I met Maskarm in Kampala through a mutual friend and devoured her self published book right after. I’m always on the lookout for travel narratives by Africans and this Cape Town to Cairo book doesn’t disappoint.
A few years ago in Australia, I chaired a panel on travel writing with Shivaji talking about his book Angels by the Murky River. Later he asked me to review The Other Shangri-La. All my praise on the back cover is well deserved; it’s full of astute observations, humor and telling anecdotes.
I read this book while traveling in Namibia, dreaming of also going to Angola like Theroux in the book. I like his writing style, probably also because his The Railway Bazaar was the first book I ever read in English, and which influenced me to go spend time in India.
This is the first novel I’ve read by Ghosh, and it was the perfect companion during my solo trip to Myanmar. It brings the region’s history alive through vivid stories. I loved visiting the setting of some of the scenes in Yangon and Mandalay.
Bell is one those women travelers one can only look up to with awe: travels across the desert that make her more “of Arabia” than Lawrence ever was. I’ve written an academic article comparing the “narrative I” in Bell to that of Lawrence in Seven Pillars. Both defied expected gender norms.

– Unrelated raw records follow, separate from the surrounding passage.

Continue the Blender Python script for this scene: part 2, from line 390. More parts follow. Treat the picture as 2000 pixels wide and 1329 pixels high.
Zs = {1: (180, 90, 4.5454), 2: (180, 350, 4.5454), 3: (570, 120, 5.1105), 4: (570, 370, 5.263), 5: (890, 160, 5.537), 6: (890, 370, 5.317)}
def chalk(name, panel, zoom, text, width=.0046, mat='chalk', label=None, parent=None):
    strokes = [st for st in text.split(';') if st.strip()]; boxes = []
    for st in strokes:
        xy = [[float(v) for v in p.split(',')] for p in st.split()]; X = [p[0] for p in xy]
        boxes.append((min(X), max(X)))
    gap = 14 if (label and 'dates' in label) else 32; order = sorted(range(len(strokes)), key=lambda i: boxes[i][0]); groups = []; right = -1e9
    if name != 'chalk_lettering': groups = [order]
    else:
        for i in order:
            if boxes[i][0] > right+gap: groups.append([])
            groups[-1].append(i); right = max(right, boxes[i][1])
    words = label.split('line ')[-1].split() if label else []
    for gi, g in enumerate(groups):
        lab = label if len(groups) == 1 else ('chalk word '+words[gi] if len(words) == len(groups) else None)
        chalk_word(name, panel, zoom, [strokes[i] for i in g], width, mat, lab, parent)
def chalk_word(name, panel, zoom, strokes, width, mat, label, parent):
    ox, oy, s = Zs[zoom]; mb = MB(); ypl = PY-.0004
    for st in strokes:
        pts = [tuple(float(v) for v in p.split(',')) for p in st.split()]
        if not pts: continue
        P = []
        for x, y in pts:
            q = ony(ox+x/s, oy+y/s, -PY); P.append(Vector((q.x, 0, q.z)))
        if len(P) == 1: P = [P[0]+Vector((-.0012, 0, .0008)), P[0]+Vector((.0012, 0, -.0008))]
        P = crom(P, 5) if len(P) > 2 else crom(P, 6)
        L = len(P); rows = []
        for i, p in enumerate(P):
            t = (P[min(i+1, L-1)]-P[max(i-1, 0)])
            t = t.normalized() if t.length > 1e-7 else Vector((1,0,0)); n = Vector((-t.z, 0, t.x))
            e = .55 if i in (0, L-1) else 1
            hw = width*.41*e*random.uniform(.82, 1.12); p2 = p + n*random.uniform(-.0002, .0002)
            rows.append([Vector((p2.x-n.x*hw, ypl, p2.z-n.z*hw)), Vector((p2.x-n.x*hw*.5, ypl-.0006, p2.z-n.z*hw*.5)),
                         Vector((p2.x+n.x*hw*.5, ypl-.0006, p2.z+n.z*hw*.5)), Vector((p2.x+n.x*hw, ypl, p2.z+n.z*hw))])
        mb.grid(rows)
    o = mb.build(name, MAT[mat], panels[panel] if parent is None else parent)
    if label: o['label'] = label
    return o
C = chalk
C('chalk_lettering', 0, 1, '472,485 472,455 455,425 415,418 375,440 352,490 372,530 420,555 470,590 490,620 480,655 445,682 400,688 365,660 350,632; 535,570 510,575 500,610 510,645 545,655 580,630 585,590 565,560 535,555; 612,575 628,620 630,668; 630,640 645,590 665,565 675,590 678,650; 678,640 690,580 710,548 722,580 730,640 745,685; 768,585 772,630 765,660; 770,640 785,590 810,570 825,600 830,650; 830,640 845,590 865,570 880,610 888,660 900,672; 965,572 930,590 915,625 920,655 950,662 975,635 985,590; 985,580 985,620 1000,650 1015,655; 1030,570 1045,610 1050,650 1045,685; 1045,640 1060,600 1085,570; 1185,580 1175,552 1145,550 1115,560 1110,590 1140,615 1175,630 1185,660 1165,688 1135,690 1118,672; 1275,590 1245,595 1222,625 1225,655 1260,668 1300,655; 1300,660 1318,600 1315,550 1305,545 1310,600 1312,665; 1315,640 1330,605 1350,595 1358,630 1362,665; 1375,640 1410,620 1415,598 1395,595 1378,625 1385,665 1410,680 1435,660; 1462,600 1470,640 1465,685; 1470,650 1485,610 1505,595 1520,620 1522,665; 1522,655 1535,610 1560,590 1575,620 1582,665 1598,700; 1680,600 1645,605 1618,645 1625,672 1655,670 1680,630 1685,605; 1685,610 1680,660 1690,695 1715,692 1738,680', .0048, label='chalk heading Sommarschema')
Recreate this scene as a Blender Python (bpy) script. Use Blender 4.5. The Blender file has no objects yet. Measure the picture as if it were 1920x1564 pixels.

I’ve been obsessed with T.E. Lawrence since coming across him in my Ph.D. research. This book is a long, tedious read but showcases Lawrence’s contradictory character. If you’re interested in the history of the Middle East, Seven Pillars covers some of its central, tragic events
How can one not adore Bowles’ nonchalant writing style combined with quirky details, like visiting someone in Tangiers who had stored jars of human blood in his living room.
In 2008, I bought What is the What at JFK airport on my way to Japan without knowing anything about it. It’s a novel but an autobiography, wait what? Valentino Achak Deng’s story grabbed me also because of its contrast to Japan. I ended up teaching it many times too.
I read Doris Lessing for the first time after my trip to Zimbabwe. The 1950 The Grass is Singing set in South Rhodesia paints a brutal, visceral image of colonialism’s effects both on the locals and the white settlers.
I had been to Istanbul many times before reading Pamuk’s love letter to his city. It’s the best book I’ve read about how a city influences and shapes one’s personality.
If I could pick one book for everyone to read worldwide it would be Kaiser’s Holocaust. It draws parallels between colonial ideologies and fascism which resonate beyond Namibia, Germany and WWII to present day all around the world.
Lindquist’s book is a travelogue and literary and colonial criticism all in one. The title comes from Conrad’s Heart of Darkness: it’s Kurtz’s famous line in his treatise on how to deal with the locals in colonial Congo. Raoul Peck’s HBO documentary series based on Lindquist’s book is not an easy watch but shows colonial legacies in their brutality.